Course detail

Equations of Mathematical Physics I

FSI-9RF1Acad. year: 2022/2023

Partial differential equations - preliminaries. First order equations.
Classification and canonical form of the second order equations Derivation of selected equations of mathematical physics, formulation of initial and boundary value problems.
Classical methods: method of characteristics, Fourier series method, integral transform method, Green function method. Maximum principles.
Properties of the solutions to elliptic, parabolic and hyperbolic equations.

Language of instruction

Czech

Mode of study

Not applicable.

Guarantor

prof. RNDr. Jan Franců, CSc.

Department

Institute of Mathematics (ÚM)

Learning outcomes of the course unit

Elements of the theory of P.D.E. and survey of their application in mathematical modelling. Ability to formulate mathematical model of the selected problems of mathematical physics and to compute the solution in some simple cases.

Prerequisites

Solution of algebraic equations and system of linear equations, differential and integral calculus of functions of one and more variables, ordinary differential equations.

Co-requisites

Not applicable.

Planned learning activities and teaching methods

The course is taught through lectures explaining the basic principles and theory of the discipline.
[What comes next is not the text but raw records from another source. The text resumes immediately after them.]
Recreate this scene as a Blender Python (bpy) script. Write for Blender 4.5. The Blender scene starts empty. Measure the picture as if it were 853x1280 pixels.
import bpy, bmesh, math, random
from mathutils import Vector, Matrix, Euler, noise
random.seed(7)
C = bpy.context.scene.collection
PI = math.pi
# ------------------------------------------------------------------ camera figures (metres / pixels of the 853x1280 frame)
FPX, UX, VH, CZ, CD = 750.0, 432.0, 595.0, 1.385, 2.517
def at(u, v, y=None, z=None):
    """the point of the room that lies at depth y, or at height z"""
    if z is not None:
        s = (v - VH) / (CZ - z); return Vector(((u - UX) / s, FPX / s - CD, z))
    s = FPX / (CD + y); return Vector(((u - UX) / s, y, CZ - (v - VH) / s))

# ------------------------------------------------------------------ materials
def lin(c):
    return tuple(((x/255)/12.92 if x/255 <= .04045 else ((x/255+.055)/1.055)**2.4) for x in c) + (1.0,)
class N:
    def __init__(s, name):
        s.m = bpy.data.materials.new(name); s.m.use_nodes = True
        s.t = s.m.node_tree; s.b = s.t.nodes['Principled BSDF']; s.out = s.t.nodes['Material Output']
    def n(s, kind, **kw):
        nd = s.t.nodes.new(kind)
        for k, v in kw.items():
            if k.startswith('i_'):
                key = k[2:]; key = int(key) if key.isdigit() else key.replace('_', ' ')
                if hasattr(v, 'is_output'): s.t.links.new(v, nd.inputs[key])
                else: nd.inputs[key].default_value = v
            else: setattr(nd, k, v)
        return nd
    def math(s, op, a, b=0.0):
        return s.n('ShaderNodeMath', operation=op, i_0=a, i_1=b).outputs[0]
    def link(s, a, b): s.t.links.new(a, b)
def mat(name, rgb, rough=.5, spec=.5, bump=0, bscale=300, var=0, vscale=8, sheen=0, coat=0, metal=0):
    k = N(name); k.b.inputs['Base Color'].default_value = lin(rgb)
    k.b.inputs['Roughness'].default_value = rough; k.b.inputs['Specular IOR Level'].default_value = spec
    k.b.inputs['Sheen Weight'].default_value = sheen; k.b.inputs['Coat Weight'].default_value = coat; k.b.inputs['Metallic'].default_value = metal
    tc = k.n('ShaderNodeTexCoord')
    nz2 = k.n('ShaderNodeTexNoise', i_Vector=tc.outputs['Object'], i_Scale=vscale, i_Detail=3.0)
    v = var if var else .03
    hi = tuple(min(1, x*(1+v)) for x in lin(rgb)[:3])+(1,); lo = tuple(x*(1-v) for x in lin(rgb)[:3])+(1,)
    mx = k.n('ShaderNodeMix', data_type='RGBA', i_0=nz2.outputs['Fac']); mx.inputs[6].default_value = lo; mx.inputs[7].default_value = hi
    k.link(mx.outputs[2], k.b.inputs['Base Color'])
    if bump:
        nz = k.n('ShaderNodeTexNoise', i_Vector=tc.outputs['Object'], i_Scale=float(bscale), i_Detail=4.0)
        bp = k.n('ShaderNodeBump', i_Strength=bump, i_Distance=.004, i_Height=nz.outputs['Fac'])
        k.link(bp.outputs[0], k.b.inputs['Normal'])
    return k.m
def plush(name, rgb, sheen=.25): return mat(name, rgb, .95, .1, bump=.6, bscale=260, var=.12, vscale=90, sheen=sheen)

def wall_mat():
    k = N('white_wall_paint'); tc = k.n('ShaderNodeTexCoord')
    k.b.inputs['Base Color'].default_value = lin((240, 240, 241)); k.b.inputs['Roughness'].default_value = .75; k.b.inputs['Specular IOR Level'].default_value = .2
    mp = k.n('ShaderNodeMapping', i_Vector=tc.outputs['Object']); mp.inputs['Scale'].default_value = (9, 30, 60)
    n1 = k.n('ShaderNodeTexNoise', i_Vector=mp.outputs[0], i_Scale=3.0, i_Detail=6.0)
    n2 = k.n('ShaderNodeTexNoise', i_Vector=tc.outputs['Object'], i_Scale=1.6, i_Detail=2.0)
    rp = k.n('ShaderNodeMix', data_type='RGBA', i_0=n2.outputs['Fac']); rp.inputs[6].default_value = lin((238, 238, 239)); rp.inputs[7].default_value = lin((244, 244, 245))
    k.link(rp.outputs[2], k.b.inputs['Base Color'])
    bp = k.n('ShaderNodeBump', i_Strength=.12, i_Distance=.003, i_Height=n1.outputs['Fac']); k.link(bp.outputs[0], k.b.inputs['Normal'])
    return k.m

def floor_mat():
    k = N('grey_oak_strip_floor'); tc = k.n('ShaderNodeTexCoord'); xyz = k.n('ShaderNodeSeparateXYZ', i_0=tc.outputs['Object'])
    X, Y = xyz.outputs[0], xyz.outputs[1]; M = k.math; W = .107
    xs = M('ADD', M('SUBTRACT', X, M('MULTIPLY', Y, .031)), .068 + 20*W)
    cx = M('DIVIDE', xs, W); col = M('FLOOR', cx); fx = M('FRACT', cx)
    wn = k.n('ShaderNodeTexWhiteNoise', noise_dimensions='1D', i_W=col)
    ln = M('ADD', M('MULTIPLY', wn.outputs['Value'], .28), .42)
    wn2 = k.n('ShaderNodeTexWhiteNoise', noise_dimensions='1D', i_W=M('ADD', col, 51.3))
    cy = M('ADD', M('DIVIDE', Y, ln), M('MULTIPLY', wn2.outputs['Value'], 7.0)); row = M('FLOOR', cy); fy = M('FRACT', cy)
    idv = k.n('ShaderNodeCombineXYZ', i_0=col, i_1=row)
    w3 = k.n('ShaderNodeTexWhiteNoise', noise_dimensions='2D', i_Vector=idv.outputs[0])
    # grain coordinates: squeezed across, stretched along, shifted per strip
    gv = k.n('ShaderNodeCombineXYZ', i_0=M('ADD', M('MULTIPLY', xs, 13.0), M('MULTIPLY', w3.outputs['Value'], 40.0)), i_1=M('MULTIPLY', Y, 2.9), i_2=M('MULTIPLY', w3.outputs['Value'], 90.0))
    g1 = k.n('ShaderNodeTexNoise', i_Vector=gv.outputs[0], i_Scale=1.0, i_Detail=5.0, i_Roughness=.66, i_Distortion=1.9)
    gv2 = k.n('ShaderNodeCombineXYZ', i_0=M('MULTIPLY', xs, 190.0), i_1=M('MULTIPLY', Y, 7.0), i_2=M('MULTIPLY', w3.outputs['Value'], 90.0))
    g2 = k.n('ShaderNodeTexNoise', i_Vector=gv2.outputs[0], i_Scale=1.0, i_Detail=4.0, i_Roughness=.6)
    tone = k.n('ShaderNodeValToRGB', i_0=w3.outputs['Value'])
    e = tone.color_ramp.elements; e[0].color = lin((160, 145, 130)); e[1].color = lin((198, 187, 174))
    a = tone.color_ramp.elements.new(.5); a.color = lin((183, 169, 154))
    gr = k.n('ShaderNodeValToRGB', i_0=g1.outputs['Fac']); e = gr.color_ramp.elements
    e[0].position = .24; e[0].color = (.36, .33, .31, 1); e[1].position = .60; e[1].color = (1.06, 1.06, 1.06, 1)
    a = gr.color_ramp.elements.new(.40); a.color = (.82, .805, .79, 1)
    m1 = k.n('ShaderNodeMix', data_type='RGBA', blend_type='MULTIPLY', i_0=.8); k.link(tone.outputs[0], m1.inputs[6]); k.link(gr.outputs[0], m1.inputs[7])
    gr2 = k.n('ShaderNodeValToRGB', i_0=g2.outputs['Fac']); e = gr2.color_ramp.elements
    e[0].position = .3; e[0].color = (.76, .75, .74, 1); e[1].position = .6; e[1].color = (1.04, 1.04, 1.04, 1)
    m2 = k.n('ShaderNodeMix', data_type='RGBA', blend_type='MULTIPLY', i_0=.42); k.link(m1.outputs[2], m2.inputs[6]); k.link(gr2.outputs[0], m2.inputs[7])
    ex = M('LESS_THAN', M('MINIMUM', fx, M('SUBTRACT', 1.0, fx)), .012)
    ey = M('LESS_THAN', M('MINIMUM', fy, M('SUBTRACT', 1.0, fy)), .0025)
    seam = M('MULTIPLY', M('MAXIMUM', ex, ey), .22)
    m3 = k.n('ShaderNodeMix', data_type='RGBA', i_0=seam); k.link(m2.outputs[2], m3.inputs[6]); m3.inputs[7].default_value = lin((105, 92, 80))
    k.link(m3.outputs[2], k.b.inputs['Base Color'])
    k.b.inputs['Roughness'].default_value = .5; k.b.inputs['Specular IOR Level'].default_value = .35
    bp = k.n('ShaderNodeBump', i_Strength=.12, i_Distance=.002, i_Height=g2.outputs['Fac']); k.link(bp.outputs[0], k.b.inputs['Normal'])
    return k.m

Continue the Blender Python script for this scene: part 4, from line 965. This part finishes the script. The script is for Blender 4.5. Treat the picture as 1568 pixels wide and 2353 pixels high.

Assesment methods and criteria linked to learning outcomes

The examination consists of a practical and a theoretical part.
Practical part: solving examples of P.D.E.:
1) solution of the 1st order equation,
2) classification and transformation of the 2nd order equation to its canonical form,
3) formulation of an initial boundary value problem related to the physical setting
and finding its solution by means of the Fourier series method.
Theoretical part: 3 questions from the theory of P.D.E.

Course curriculum

Not applicable.

Work placements

Not applicable.

Aims

The aim of the subject is to provide students with the basic knowledge
of the partial differential equations, particularly equations of
mathematical physics, their basic properties, methods of solving them
and their application in mathematical modelling. Another goal is to teach
the students to formulate and solve the basic problems of mathematical physics.

Specification of controlled education, way of implementation and compensation for absences

Absence has to be made up by self-study using lecture notes.

Recommended optional programme components

Not applicable.

Prerequisites and corequisites

Not applicable.

Basic literature

Arsenin, V. J.: Metody matematičeskoj fyziky i specialnyje funkcii, Nauka, Moskva 1974, překlad do slovenštiny: Matematická fyzika. Základné rovnice a špeciálne funkcie. Alfa, Bratislava, 1977. (RU)
Evans, L. C.: Partial differential equations, American Math. Society Providence 1998. (EN)
Sobolev, S. L.: Partial differential equations of mathematical physics Pergamon Press, Oxford 1964 (EN)
T. A. Bick: Elementary boundary value problems. Marcel Dekker, New York 1993 (EN)
Williams, W. E.: Partial Differential Equations, Clarendon Press, Oxford 1980. (EN)

Recommended reading

Drábek, P., Holubová, G.: Elements of Partial Differential Equations, De Gruyter, Berlin, 2014 (EN)
J. Franců: Parciální diferenciální rovnice. Akad. nakl. CERM, Brno 2011 (CS)
Renardy, M., Rogers, R., C.: An introduction to partial differential equations, Springer, New York 2004. (EN)
V. J. Arsenin: Matematická fyzika, Alfa, Bratislava 1977 (SK)

Classification of course in study plans

  • Programme D-FIN-K Doctoral 1 year of study, summer semester, recommended course
  • Programme D-FIN-P Doctoral 1 year of study, summer semester, recommended course

Type of course unit

 

Lecture

20 hod., optionally

Teacher / Lecturer

prof. RNDr. Jan Franců, CSc.

Syllabus

1 Introduction, 1st order equations.
2 Classification of 2nd order equations.
3-4 Derivation of selected equations of mathematical physics and formulation of initial and boundary value problems.
5 Method of characteristics.
6 Fourier series method.
7 Integral transform method.
8 Green function method.
9 Maximum principles and harmonic functions.
10 Survey of properties of the solutions to hyperbolic, parabolic and elliptic equations.